Nach Richterwechsel: Neue mündliche Verhandlung zwingend
Nach der mündlichen Verhandlung schied die Richterin aus, eine neue fällte ohne erneute Verhandlung das Urteil – so geht das nicht, sagt nun der BGH.
Eine Richterin bzw. ein Richter darf kein Urteil fällen, ohne bei der dem Urteil zugrunde liegenden mündlichen Verhandlung dabei gewesen zu sein. Die entsprechende Vorschrift des § 309 ZPO sei zwingend, so der BGH. Nach einem Richterwechsel sei daher eine erneute mündliche Verhandlung geboten. Zwar könne ein Verstoß dagegen in der Berufungsinstanz geheilt werden – dies jedoch nur, wenn die mündliche Verhandlung, die in der Vorinstanz unterblieben ist, dort nachgeholt werde (Beschl. v. 16.04.2025, Az. VII ZR 126/23).

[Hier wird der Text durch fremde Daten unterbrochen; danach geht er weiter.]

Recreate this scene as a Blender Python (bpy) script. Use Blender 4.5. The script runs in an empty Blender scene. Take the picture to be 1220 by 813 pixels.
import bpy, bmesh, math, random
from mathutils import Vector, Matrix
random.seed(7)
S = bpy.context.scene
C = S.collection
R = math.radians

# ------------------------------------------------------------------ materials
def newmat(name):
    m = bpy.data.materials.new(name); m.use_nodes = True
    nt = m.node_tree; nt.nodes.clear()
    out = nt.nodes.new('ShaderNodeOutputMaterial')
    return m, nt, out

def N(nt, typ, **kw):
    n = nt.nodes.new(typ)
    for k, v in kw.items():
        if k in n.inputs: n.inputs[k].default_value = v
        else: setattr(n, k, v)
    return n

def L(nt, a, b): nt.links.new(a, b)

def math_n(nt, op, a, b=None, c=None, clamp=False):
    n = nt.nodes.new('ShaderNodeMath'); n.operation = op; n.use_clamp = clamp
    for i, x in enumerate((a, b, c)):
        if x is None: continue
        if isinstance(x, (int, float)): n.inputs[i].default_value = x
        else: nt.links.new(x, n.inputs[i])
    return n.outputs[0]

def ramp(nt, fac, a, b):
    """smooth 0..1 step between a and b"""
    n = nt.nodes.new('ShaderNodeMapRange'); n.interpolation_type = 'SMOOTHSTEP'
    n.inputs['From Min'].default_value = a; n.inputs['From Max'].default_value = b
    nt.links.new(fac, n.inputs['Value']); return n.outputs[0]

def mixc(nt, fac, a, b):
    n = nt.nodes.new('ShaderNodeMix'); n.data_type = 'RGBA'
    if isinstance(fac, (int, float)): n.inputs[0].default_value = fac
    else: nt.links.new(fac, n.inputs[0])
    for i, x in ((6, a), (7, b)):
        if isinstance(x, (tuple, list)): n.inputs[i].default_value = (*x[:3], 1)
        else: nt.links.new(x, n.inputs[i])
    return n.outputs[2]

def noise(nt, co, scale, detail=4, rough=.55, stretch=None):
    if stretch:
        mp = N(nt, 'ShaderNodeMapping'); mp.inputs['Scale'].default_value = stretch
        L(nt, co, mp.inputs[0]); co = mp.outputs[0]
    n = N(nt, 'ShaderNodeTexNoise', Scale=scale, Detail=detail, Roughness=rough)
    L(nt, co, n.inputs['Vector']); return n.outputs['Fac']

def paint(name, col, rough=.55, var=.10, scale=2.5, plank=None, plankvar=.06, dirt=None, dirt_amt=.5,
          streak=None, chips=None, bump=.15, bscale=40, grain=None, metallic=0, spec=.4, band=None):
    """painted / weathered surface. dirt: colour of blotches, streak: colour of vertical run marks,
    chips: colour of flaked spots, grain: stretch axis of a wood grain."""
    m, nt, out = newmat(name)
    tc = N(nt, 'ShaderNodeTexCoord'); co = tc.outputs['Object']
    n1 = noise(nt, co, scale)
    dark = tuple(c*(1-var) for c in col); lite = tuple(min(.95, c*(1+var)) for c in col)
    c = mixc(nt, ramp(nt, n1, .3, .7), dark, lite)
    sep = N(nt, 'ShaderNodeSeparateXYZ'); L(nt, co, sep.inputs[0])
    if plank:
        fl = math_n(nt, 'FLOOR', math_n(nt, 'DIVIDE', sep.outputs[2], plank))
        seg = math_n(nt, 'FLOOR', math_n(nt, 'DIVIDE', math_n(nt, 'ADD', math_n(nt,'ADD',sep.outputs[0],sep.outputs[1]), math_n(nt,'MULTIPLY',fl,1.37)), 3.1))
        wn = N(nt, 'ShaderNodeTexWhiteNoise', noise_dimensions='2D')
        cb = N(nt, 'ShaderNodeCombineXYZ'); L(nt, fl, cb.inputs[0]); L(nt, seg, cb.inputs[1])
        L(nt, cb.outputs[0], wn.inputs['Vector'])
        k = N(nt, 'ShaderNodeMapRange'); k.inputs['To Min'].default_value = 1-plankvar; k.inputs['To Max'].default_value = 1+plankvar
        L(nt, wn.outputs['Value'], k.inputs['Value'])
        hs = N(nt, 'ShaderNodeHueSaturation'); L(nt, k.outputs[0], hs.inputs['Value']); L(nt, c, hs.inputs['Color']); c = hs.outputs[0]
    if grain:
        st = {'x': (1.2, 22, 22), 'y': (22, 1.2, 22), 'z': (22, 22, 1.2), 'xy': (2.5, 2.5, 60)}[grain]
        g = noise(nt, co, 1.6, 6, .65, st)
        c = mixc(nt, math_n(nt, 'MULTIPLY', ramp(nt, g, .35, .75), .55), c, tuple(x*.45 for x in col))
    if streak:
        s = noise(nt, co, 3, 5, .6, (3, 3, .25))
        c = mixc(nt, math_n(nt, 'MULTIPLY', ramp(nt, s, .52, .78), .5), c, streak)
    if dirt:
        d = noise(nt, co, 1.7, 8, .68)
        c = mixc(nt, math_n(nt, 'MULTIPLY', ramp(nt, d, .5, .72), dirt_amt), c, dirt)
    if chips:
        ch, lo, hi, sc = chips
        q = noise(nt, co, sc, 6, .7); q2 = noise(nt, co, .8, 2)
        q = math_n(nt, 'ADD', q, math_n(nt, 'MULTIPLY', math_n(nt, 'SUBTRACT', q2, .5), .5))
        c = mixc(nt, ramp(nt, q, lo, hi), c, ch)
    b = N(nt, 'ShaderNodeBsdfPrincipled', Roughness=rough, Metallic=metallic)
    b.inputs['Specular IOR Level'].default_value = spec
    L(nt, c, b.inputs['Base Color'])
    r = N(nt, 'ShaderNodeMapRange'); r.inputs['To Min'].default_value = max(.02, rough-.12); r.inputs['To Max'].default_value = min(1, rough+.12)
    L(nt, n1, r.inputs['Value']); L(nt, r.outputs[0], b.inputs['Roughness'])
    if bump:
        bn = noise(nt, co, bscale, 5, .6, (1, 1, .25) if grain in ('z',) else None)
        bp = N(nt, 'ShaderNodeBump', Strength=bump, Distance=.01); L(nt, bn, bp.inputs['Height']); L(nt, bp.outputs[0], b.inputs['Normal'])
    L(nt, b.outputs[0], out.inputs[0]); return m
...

In einer Bausache hatte bereits die mündliche Verhandlung stattgefunden. Die Einzelrichterin hatte einen Verkündungstermin bestimmt – war aber vor diesem Zeitpunkt aus dem Landgericht ausgeschieden. Stattdessen fällte eine neue Richterin das klageabweisende Urteil, ohne eine neue mündliche Verhandlung anzuberaumen.
In der Berufungsinstanz fand ebenfalls keine mündliche Verhandlung statt, die Berufung wurde auch hier gem. § 522 Abs. 2 ZPO zurückgewiesen. Das OLG sah zwar den Verstoß gegen § 309 ZPO, wonach ein Urteil nur von denjenigen Richtern gefällt werden kann, welche der dem Urteil zugrunde liegenden Verhandlung beigewohnt haben. Es war jedoch der Ansicht, das Verfahren hätte dennoch allein aufgrund des Schriftwechsels entschieden werden können. Schließlich sei es hier nur um eine Vertragsauslegung gegangen, zudem hätten sich die Beklagten zu Recht auf die Verjährung berufen. Die Revision wurde nicht zugelassen. Mit ihrer Nichtzulassungsbeschwerde hatten die Kläger nun jedoch Erfolg.
Bei Richterwechsel ist neue mündliche Verhandlung
gem. § 309 ZPO zwingend
Der BGH nahm hingegen die Verletzung von § 309 ZPO nicht auf die leichte Schulter und sah hierin einen Verstoß gegen den Anspruch der Klägerin auf Gewährung rechtlichen Gehörs nach Art. 103 Abs. 1 GG. Sowohl LG als auch OLG hätten diesen Anspruch verletzt, weil zweimal eine notwendige mündliche Verhandlung nach dem Wechsel der Einzelrichterin nicht anberaumt worden war.
Zwar könne eine Verletzung des Anspruchs auf rechtliches Gehör durch das LG in der Berufungsinstanz zwar grundsätzlich geheilt werden – nicht aber, wenn auch das Berufungsgericht, wie hier, ohne mündliche Verhandlung entschieden hat. Dadurch hätte die Klägerin in keiner der beiden Instanzen die Möglichkeit gehabt, ihre Argumente in einer mündlichen Verhandlung darzulegen. Es könne auch nicht ausgeschlossen werden, dass bei Durchführung einer mündlichen Verhandlung eine andere Entscheidung ergangen wäre.
Aus Art. 103 Abs. 1 GG folge zwar nicht unmittelbar ein Anspruch auf eine mündliche Verhandlung, stellt der BGH klar. Vielmehr sei es Sache des Gesetzgebers, zu entscheiden, in welcher Weise rechtliches Gehör gewährt werden soll. Habe eine mündliche Verhandlung aber von Gesetzes wegen – wie hier im Fall des § 309 ZPO - stattzufinden, begründe der Anspruch auf rechtliches Gehör auch ein Recht darauf.
Der BGH wies den Fall allerdings nicht – wie die Kläger es sich gewünscht hatten – an die erste Instanz, sondern nur an das OLG zurück: Das Berufungsgericht habe gem. § 538 Abs. 1 ZPO grundsätzlich selbst in der Sache zu entscheiden und eine der Ausnahmen gem. § 538 Abs. 2 ZPO sei zur Zeit nicht ersichtlich.